WHAT TO WORK ON:
Each line from the start of the records below through the line that contains "scene.camera = camo" should be printed exactly. Pictures are omitted.
--- Start DATA ENTRIES ---
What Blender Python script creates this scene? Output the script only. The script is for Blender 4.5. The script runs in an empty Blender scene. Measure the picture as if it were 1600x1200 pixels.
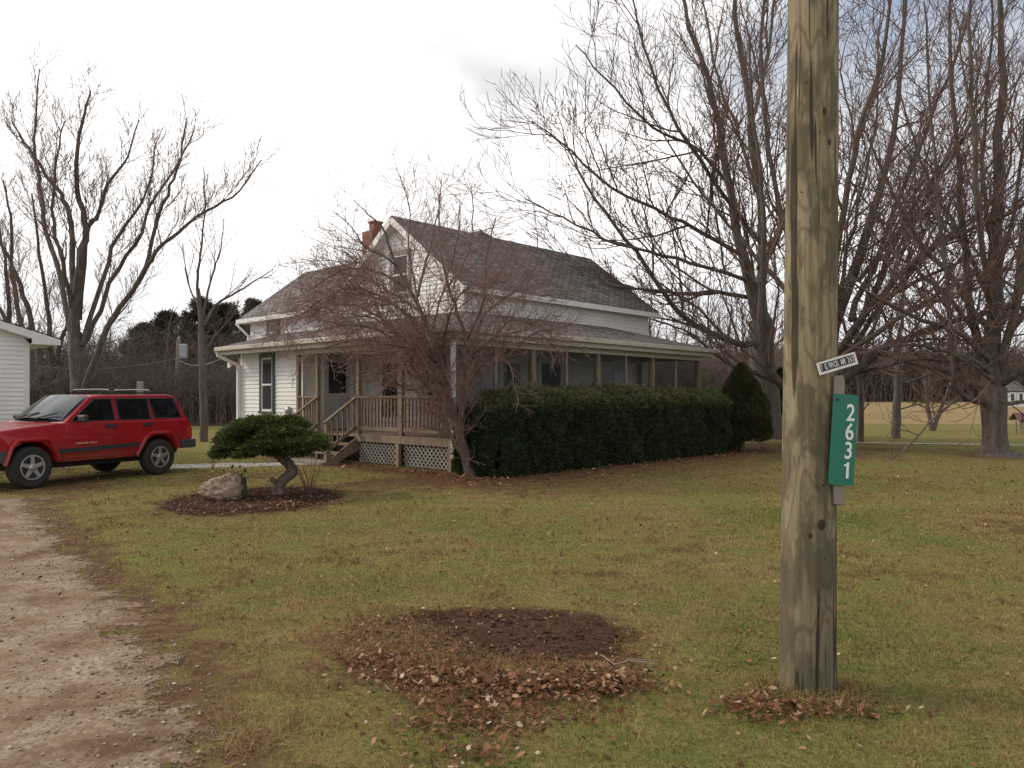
import bpy, bmesh, math, random
import numpy as np
from mathutils import Vector, Matrix, noise as mnoise
R = math.radians
C = bpy.context.scene.collection
scene = bpy.context.scene
random.seed(7)

# ------------------------------------------------------------------ camera
F = 1200.0          # focal length in photo pixels (1600 wide)
EYE = 1.6
HZ = 620.0          # horizon row of the photo
cam = bpy.data.cameras.new('camera')
cam.sensor_width = 36.0
cam.lens = 36.0 * F / 1600.0
cam.shift_y = (HZ - 600.0) / 1600.0
cam.clip_start = 0.05
cam.clip_end = 3000
camo = bpy.data.objects.new('camera', cam)
camo.location = (0, 0, EYE)
camo.rotation_euler = (R(90), 0, 0)
C.objects.link(camo)
scene.camera = camo

# ------------------------------------------------------------------ sky, sun, exposure
SUN_EL, SUN_AZ = R(32), R(-78)      # azimuth measured from +Y towards +X (negative = left)
world = bpy.data.worlds.new('World')
scene.world = world
world.use_nodes = True
wn, wl = world.node_tree.nodes, world.node_tree.links
for n in list(wn): wn.remove(n)
wout = wn.new('ShaderNodeOutputWorld')
sky = wn.new('ShaderNodeTexSky'); sky.sky_type = 'NISHITA'; sky.sun_disc = False
sky.sun_elevation = SUN_EL; sky.sun_rotation = SUN_AZ
sky.air_density = 1.0; sky.dust_density = 1.0
bg1 = wn.new('ShaderNodeBackground'); bg1.inputs['Strength'].default_value = 0.11
bg2 = wn.new('ShaderNodeBackground'); bg2.inputs['Strength'].default_value = 1.0
mixs = wn.new('ShaderNodeMixShader')
geo = wn.new('ShaderNodeTexCoord')
mp = wn.new('ShaderNodeMapping'); mp.inputs['Scale'].default_value = (1, 1, 2.2)
mp.inputs['Location'].default_value = (0.3, 0.1, 0.0)
nz = wn.new('ShaderNodeTexNoise'); nz.inputs['Scale'].default_value = 2.3
nz.inputs['Detail'].default_value = 7; nz.inputs['Roughness'].default_value = 0.52
cr = wn.new('ShaderNodeValToRGB')            # cloud cover
cr.color_ramp.elements[0].position = 0.36; cr.color_ramp.elements[0].color = (.22, .22, .22, 1)
cr.color_ramp.elements[1].position = 0.60; cr.color_ramp.elements[1].color = (1, 1, 1, 1)
# more open sky to the right, high up
sx = wn.new('ShaderNodeSeparateXYZ')
mx = wn.new('ShaderNodeMapRange'); mx.inputs[1].default_value = 0.0; mx.inputs[2].default_value = 0.6
mx.inputs[3].default_value = 0.26; mx.inputs[4].default_value = -0.10
mz = wn.new('ShaderNodeMapRange'); mz.inputs[1].default_value = 0.12; mz.inputs[2].default_value = 0.42
mz.inputs[3].default_value = 0.20; mz.inputs[4].default_value = -0.03
ad = wn.new('ShaderNodeMath'); ad.operation = 'ADD'
ad2 = wn.new('ShaderNodeMath'); ad2.operation = 'ADD'
nz2 = wn.new('ShaderNodeTexNoise'); nz2.inputs['Scale'].default_value = 1.6; nz2.inputs['Detail'].default_value = 5
cr2 = wn.new('ShaderNodeValToRGB')           # cloud brightness
cr2.color_ramp.elements[0].position = 0.46; cr2.color_ramp.elements[0].color = (0.60, 0.60, 0.615, 1)
cr2.color_ramp.elements[1].position = 0.60; cr2.color_ramp.elements[1].color = (1.05, 1.03, 1.02, 1)
wl.new(geo.outputs['Generated'], mp.inputs['Vector'])
wl.new(mp.outputs['Vector'], nz.inputs['Vector']); wl.new(mp.outputs['Vector'], nz2.inputs['Vector'])
wl.new(geo.outputs['Generated'], sx.inputs['Vector'])
wl.new(sx.outputs['X'], mx.inputs[0]); wl.new(sx.outputs['Z'], mz.inputs[0])
wl.new(nz.outputs['Fac'], ad.inputs[0]); wl.new(mx.outputs[0], ad.inputs[1])
wl.new(ad.outputs[0], ad2.inputs[0]); wl.new(mz.outputs[0], ad2.inputs[1])
wl.new(ad2.outputs[0], cr.inputs['Fac'])
wl.new(nz2.outputs['Fac'], cr2.inputs['Fac']); wl.new(cr2.outputs['Color'], bg2.inputs['Color'])
wl.new(sky.outputs['Color'], bg1.inputs['Color'])
wl.new(cr.outputs['Color'], mixs.inputs['Fac'])
wl.new(bg1.outputs[0], mixs.inputs[1]); wl.new(bg2.outputs[0], mixs.inputs[2])
wl.new(mixs.outputs[0], wout.inputs['Surface'])

sun = bpy.data.lights.new('sun', 'SUN'); sun.energy = 1.5; sun.angle = R(12); sun.color = (1.0, 0.90, 0.76)
suno = bpy.data.objects.new('sun', sun); C.objects.link(suno)
sd = Vector((math.sin(SUN_AZ) * math.cos(SUN_EL), math.cos(SUN_AZ) * math.cos(SUN_EL), math.sin(SUN_EL)))
suno.rotation_euler = sd.to_track_quat('Z', 'Y').to_euler()

scene.view_settings.view_transform = 'Standard'
scene.view_settings.look = 'None'
scene.view_settings.exposure = 0.47
scene.view_settings.gamma = 1.0
scene.cycles.max_bounces = 6
scene.cycles.transparent_max_bounces = 12
scene.cycles.use_denoising = True

# ------------------------------------------------------------------ helpers
def at(px, py, Y):
    return np.array(((px - 800.0) / F * Y, Y, EYE - (py - HZ) / F * Y))

def gp(px, py):                       # ground point under a photo pixel
    Y = F * EYE / (py - HZ)
    return np.array(((px - 800.0) / F * Y, Y))

def tag(o, label=None, cat=None, group=None, kind=None):
    if label: o['label'] = label
    if cat: o['category'] = cat
    if group: o['group'] = group
    if kind: o['kind'] = kind
    return o

def empty(name, loc=(0, 0, 0), rz=0.0):
    o = bpy.data.objects.new(name, None)
    o.location = loc; o.rotation_euler = (0, 0, rz)
    o.empty_display_size = 0.2
    C.objects.link(o)
    return o

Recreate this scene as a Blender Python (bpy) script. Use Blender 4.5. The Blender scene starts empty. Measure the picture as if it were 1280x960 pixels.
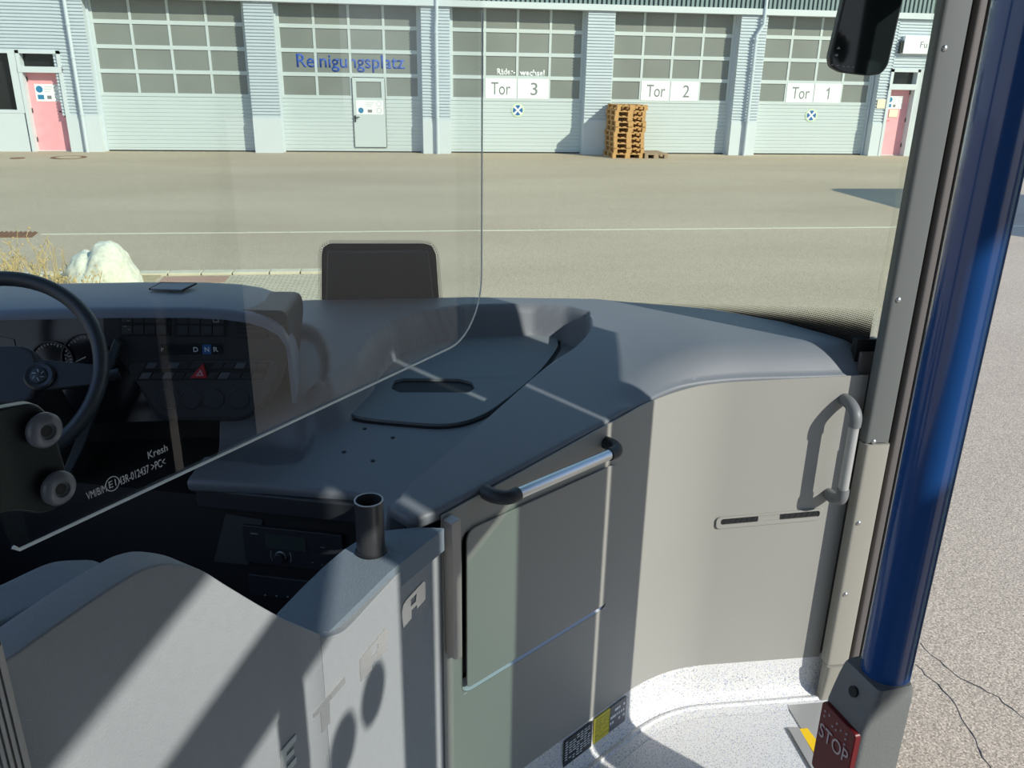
import bpy, bmesh, math, random
from mathutils import Vector, Matrix
from mathutils.geometry import tessellate_polygon, delaunay_2d_cdt
random.seed(7)
SC = bpy.context.scene
COL = SC.collection
V = Vector
# ------------------------------------------------------------------ camera
F = 1039.4
P_, R_, Y_ = math.radians(20.45), math.radians(.985), math.radians(7.63)
CAM = V((0, 0, 2.2))
fw = V((math.sin(Y_)*math.cos(P_), math.cos(Y_)*math.cos(P_), -math.sin(P_)))
rt0 = V((math.cos(Y_), -math.sin(Y_), 0)); up0 = rt0.cross(fw)
RT = rt0*math.cos(R_) + up0*math.sin(R_); UP = -rt0*math.sin(R_) + up0*math.cos(R_)
cd = bpy.data.cameras.new('camera'); cam = bpy.data.objects.new('camera', cd); COL.objects.link(cam)
cam.matrix_world = Matrix(((RT.x, UP.x, -fw.x, 0), (RT.y, UP.y, -fw.y, 0), (RT.z, UP.z, -fw.z, CAM.z), (0, 0, 0, 1)))
cd.sensor_width = 36; cd.lens = F*36/1280; cd.clip_start = .02; cd.clip_end = 300
SC.camera = cam

def ray(x, y): return fw + RT*((x-640)/F) - UP*((y-480)/F)

class Fr:
    """a measured plane: origin, two in-plane axes and its normal"""
    def __init__(s, o, u, v):
        s.o = V(o); s.u = V(u).normalized(); s.v = V(v); s.v = (s.v - s.u*s.v.dot(s.u)).normalized(); s.n = s.u.cross(s.v)
    def uv(s, x, y):
        d = ray(x, y); t = (s.o-CAM).dot(s.n)/d.dot(s.n); p = CAM + d*t - s.o
        return (p.dot(s.u), p.dot(s.v))
    def pts(s, l): return [s.uv(*a) for a in l]
    def w(s, a, b, c=0): return s.o + s.u*a + s.v*b + s.n*c
    def at(s, x, y, c=0): a = s.uv(x, y); return s.w(a[0], a[1], c)
def heading(P, deg):
    a = math.radians(deg)
    return Fr((P[0], P[1], 0), (math.sin(a), math.cos(a), 0), (0, 0, 1))   # u forward, v up, n to the right/back
def flat(z): return Fr((0, 0, z), (1, 0, 0), (0, 1, 0))
def facing(Y): return Fr((0, Y, 0), (1, 0, 0), (0, 0, 1))               # n = -Y (towards the camera)

# ------------------------------------------------------------------ materials
MATS = {}
def mat(name, col, rough=.5, metal=0, noise=0, nscale=40, bump=0, bscale=300, coat=0, spec=.5):
    if name in MATS: return MATS[name]
    m = bpy.data.materials.new(name); m.use_nodes = True; nt = m.node_tree; b = nt.nodes['Principled BSDF']
    b.inputs['Base Color'].default_value = (*col, 1); b.inputs['Roughness'].default_value = rough
    b.inputs['Metallic'].default_value = metal; b.inputs['Coat Weight'].default_value = coat
    b.inputs['Specular IOR Level'].default_value = spec
    tc = nt.nodes.new('ShaderNodeTexCoord')
    if noise:
        n = nt.nodes.new('ShaderNodeTexNoise'); n.inputs['Scale'].default_value = nscale; n.inputs['Detail'].default_value = 5
        nt.links.new(tc.outputs['Object'], n.inputs['Vector'])
        mx = nt.nodes.new('ShaderNodeMix'); mx.data_type = 'RGBA'
        mx.inputs[6].default_value = (*[c*(1-noise) for c in col], 1); mx.inputs[7].default_value = (*[min(1, c*(1+noise)) for c in col], 1)
        nt.links.new(n.outputs['Fac'], mx.inputs[0]); nt.links.new(mx.outputs[2], b.inputs['Base Color'])
    if bump:
        n = nt.nodes.new('ShaderNodeTexNoise'); n.inputs['Scale'].default_value = bscale; n.inputs['Detail'].default_value = 3
        nt.links.new(tc.outputs['Object'], n.inputs['Vector'])
        bp = nt.nodes.new('ShaderNodeBump'); bp.inputs['Strength'].default_value = bump; bp.inputs['Distance'].default_value = .002
        nt.links.new(n.outputs['Fac'], bp.inputs['Height']); nt.links.new(bp.outputs[0], b.inputs['Normal'])
    MATS[name] = m; return m
def glass(name, tint, refl=1.0, ior=1.5, rough=.0):
    m = bpy.data.materials.new(name); m.use_nodes = True; nt = m.node_tree; nt.nodes.clear()
    o = nt.nodes.new('ShaderNodeOutputMaterial'); t = nt.nodes.new('ShaderNodeBsdfTransparent'); g = nt.nodes.new('ShaderNodeBsdfGlossy')
    f = nt.nodes.new('ShaderNodeFresnel'); mu = nt.nodes.new('ShaderNodeMath'); mu.operation = 'MULTIPLY'; mu.inputs[1].default_value = refl
    mx = nt.nodes.new('ShaderNodeMixShader'); t.inputs[0].default_value = (*tint, 1); g.inputs['Roughness'].default_value = rough
    f.inputs[0].default_value = ior; nt.links.new(f.outputs[0], mu.inputs[0]); nt.links.new(mu.outputs[0], mx.inputs[0])
    nt.links.new(t.outputs[0], mx.inputs[1]); nt.links.new(g.outputs[0], mx.inputs[2]); nt.links.new(mx.outputs[0], o.inputs[0])
    MATS[name] = m; return m
def nodes(name):
    m = bpy.data.materials.new(name); m.use_nodes = True; MATS[name] = m
    return m, m.node_tree, m.node_tree.nodes['Principled BSDF']

def ramp(nt, stops):
    r = nt.nodes.new('ShaderNodeValToRGB'); e = r.color_ramp.elements
    while len(e) < len(stops): e.new(.5)
    for k, (p, c) in enumerate(stops): e[k].position = p; e[k].color = (*c, 1)
    return r
# asphalt
m, nt, b = nodes('asphalt')
tc = nt.nodes.new('ShaderNodeTexCoord')
n1 = nt.nodes.new('ShaderNodeTexNoise'); n1.inputs['Scale'].default_value = .45; n1.inputs['Detail'].default_value = 6
n2 = nt.nodes.new('ShaderNodeTexVoronoi'); n2.inputs['Scale'].default_value = 170
n3 = nt.nodes.new('ShaderNodeTexNoise'); n3.inputs['Scale'].default_value = 110; n3.inputs['Detail'].default_value = 4
mp = nt.nodes.new('ShaderNodeMapping'); mp.inputs['Scale'].default_value = (.35, 1, 1)
nt.links.new(tc.outputs['Object'], mp.inputs['Vector']); nt.links.new(mp.outputs[0], n1.inputs['Vector'])
for n in (n2, n3): nt.links.new(tc.outputs['Object'], n.inputs['Vector'])
ra = ramp(nt, [(.3, (.46, .385, .29)), (.7, (.55, .47, .36))])
nt.links.new(n1.outputs['Fac'], ra.inputs[0])
rb = ramp(nt, [(0, (.5, .47, .44)), (.45, (.85, .83, .8)), (.8, (1.25, 1.2, 1.15))])
nt.links.new(n2.outputs['Color'], rb.inputs[0])
rc = ramp(nt, [(.35, (.7, .68, .66)), (.62, (1.15, 1.15, 1.15))]); nt.links.new(n3.outputs['Fac'], rc.inputs[0])
m1 = nt.nodes.new('ShaderNodeMix'); m1.data_type = 'RGBA'; m1.blend_type = 'MULTIPLY'; m1.inputs[0].default_value = 1
m2 = nt.nodes.new('ShaderNodeMix'); m2.data_type = 'RGBA'; m2.blend_type = 'MULTIPLY'; m2.inputs[0].default_value = 1
nt.links.new(ra.outputs[0], m1.inputs[6]); nt.links.new(rb.outputs[0], m1.inputs[7])
nt.links.new(m1.outputs[2], m2.inputs[6]); nt.links.new(rc.outputs[0], m2.inputs[7]); nt.links.new(m2.outputs[2], b.inputs['Base Color'])
b.inputs['Roughness'].default_value = .9
bp = nt.nodes.new('ShaderNodeBump'); bp.inputs['Strength'].default_value = .5; bp.inputs['Distance'].default_value = .004
nt.links.new(n3.outputs['Fac'], bp.inputs['Height']); nt.links.new(bp.outputs[0], b.inputs['Normal'])
# speckled vinyl floor
m, nt, b = nodes('speckled_vinyl')
tc = nt.nodes.new('ShaderNodeTexCoord')
a1 = nt.nodes.new('ShaderNodeTexNoise'); a1.inputs['Scale'].default_value = 260; a1.inputs['Detail'].default_value = 2
a2 = nt.nodes.new('ShaderNodeTexNoise'); a2.inputs['Scale'].default_value = 200; a2.inputs['Detail'].default_value = 2
mp = nt.nodes.new('ShaderNodeMapping'); mp.inputs['Location'].default_value = (3, 5, 7)
nt.links.new(tc.outputs['Object'], a1.inputs['Vector']); nt.links.new(tc.outputs['Object'], mp.inputs['Vector']); nt.links.new(mp.outputs[0], a2.inputs['Vector'])
r1 = ramp(nt, [(0, (.25, .25, .27)), (.36, (.3, .3, .31)), (.42, (.66, .66, .64)), (1, (.72, .72, .70))]); nt.links.new(a1.outputs['Fac'], r1.inputs[0])
r2 = ramp(nt, [(0, (1, 1, 1)), (.58, (1, 1, 1)), (.66, (.62, .70, .95)), (1, (.5, .6, .9))]); nt.links.new(a2.outputs['Fac'], r2.inputs[0])
mx = nt.nodes.new('ShaderNodeMix'); mx.data_type = 'RGBA'; mx.blend_type = 'MULTIPLY'; mx.inputs[0].default_value = 1
nt.links.new(r1.outputs[0], mx.inputs[6]); nt.links.new(r2.outputs[0], mx.inputs[7]); nt.links.new(mx.outputs[2], b.inputs['Base Color'])
b.inputs['Roughness'].default_value = .45
# ceramic dots printed on the windscreen (uv: u along the glass, v 0 at the solid edge .. 1 at the clear edge)
m, nt, b = nodes('printed_dots'); nt.nodes.clear()
o = nt.nodes.new('ShaderNodeOutputMaterial'); uvn = nt.nodes.new('ShaderNodeUVMap'); sp = nt.nodes.new('ShaderNodeSeparateXYZ')
nt.links.new(uvn.outputs[0], sp.inputs[0])
def mth(op, a, b=None, c=None):
    n = nt.nodes.new('ShaderNodeMath'); n.operation = op
    for k, q in enumerate((a, b, c)):
        if q is None: continue
        if isinstance(q, (int, float)): n.inputs[k].default_value = q
        else: nt.links.new(q, n.inputs[k])
    return n.outputs[0]
# u in metres, v = metres across stored in z of a second map -> here y holds metres, dots of 3.6 mm pitch
pitch = .0056
un = mth('DIVIDE', sp.outputs[0], pitch); vn = mth('DIVIDE', sp.outputs[1], pitch)
row = mth('FLOOR', vn); off = mth('MULTIPLY', mth('MODULO', row, 2.0), .5)
fu = mth('SUBTRACT', mth('FRACT', mth('ADD', un, off)), .5); fv = mth('SUBTRACT', mth('FRACT', vn), .5)
dd = mth('SQRT', mth('ADD', mth('MULTIPLY', fu, fu), mth('MULTIPLY', fv, fv)))
attr = nt.nodes.new('ShaderNodeAttribute'); attr.attribute_name = 'fade'
rad = mth('SUBTRACT', .68, mth('MULTIPLY', attr.outputs['Fac'], .52))
ins = mth('LESS_THAN', dd, rad)
t = nt.nodes.new('ShaderNodeBsdfTransparent'); df = nt.nodes.new('ShaderNodeBsdfDiffuse'); df.inputs[0].default_value = (.02, .02, .022, 1)
mx = nt.nodes.new('ShaderNodeMixShader'); nt.links.new(ins, mx.inputs[0]); nt.links.new(t.outputs[0], mx.inputs[1]); nt.links.new(df.outputs[0], mx.inputs[2])
nt.links.new(mx.outputs[0], o.inputs[0])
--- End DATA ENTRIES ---
EXERCISE RESULT:
What Blender Python script creates this scene? Output the script only. The script is for Blender 4.5. The script runs in an empty Blender scene. Measure the picture as if it were 1600x1200 pixels.
import bpy, bmesh, math, random
import numpy as np
from mathutils import Vector, Matrix, noise as mnoise
R = math.radians
C = bpy.context.scene.collection
scene = bpy.context.scene
random.seed(7)

# ------------------------------------------------------------------ camera
F = 1200.0          # focal length in photo pixels (1600 wide)
EYE = 1.6
HZ = 620.0          # horizon row of the photo
cam = bpy.data.cameras.new('camera')
cam.sensor_width = 36.0
cam.lens = 36.0 * F / 1600.0
cam.shift_y = (HZ - 600.0) / 1600.0
cam.clip_start = 0.05
cam.clip_end = 3000
camo = bpy.data.objects.new('camera', cam)
camo.location = (0, 0, EYE)
camo.rotation_euler = (R(90), 0, 0)
C.objects.link(camo)
scene.camera = camo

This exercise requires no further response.